For this shared discoveries week, I decided to look at an online community of migrants slightly different than the ones represented in the articles. While the migrants discussed in the readings are empowered to use their online presence for self determination and self representation, refugees in detention are largely silenced by their lack of direct access to media to tell their own stories and connect to their wider communities.

Australia has been widely criticized by organizations such as UNHCR and Amnesty International for conditions at its Manus Island and Nauru indefinite detention centres, where it currently detains asylum seekers and refugees, many of them children. For some background on Australia’s detention centres, check out this really great, short comic on one former guard’s experience working for Serco. In the Australian media, asylum seekers are frequently represented as dangerous, unwanted ‘boat people’, taking advantage of Australian compassion and benefits and threatening to end the ‘Australian way of life’ with forced multiculturalism. In this context, these migrants voices are all the more important to hear.

The refugees in Australian detention centres on Manus Island and Nauru share their stories online through The Refugee Art Project, an “apolitical” non profit that provides a showcase for refugee artwork.

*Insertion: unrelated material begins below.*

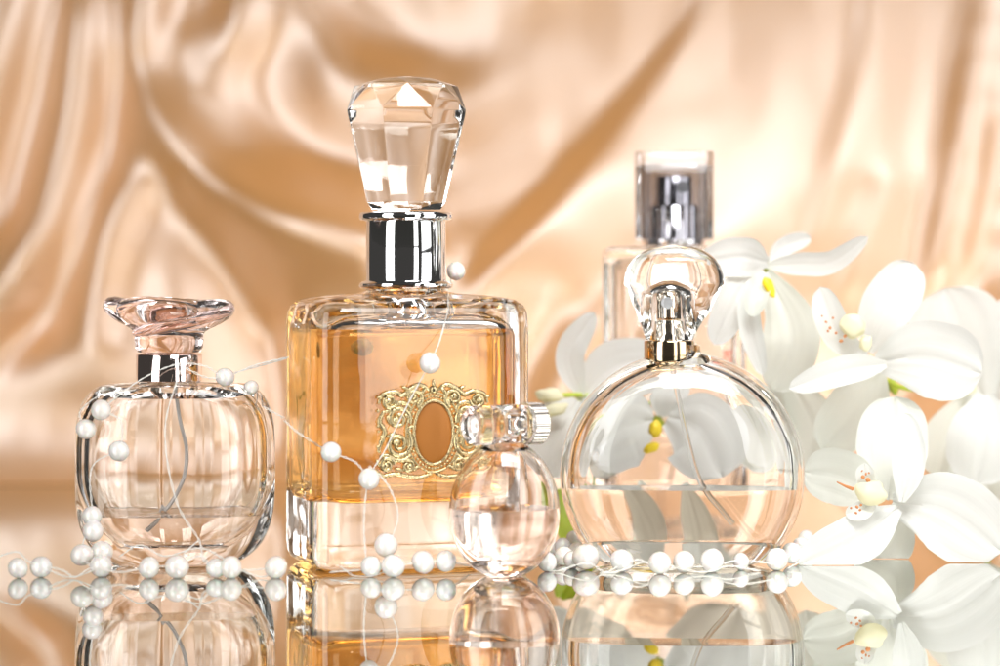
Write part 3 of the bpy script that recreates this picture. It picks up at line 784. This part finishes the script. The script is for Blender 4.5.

As The Refugee Art Project states on their website:

“Our intention is simply to enable asylum seekers to communicate to the public in their own voice, through art, which creates a bridge between them and the community. This is a political act only insofar as the voices of asylum seekers are shut out of public discussion whilst they are often misrepresented and maligned by our political leaders and the commercial media. By showing the art of asylum seekers and refugees, we hope to raise a greater public awareness about their suffering and to highlight the enormous talent that is locked away, behind razor wire.”

In this way The Refugee Art Project complicates Mainsah’s argument for the internet as being “a site of struggle rather than escape.” While the artists are literally imprisoned, through the internet, their artwork is allowed a chance to escape, inspiring support and struggle for their cause in a wider community beyond the razor wire.

In addition to their website, which showcases artwork done by asylum seekers in detention, the Refugee Art Project has an active online twitter, tumblr and facebook presence. On their website, detainees work is presented in galleries such as “memories of home”, “exile”, “surviving detention”, and “imagining Australia.” The Refugee Art Project also provides an offline voice for the detainees, distributing zines created by asylum seekers and putting on art shows of their work.

Recently, The Refugee Art Project joined in support with a number of artists in boycotting the Sidney Biennale, whose founding partner, Transfield, has been granted contracts to operate a detention centre on Manus Island. In response to the boycott, the chairman of the Biennale (who is also chairman of Transfield holdings) resigned his position with the festival. Detainee artists with The Refugee Art Project are currently collaborating to create a piece that “deals directly with the subject of their mandatory and indefinite detention” for the Biennale.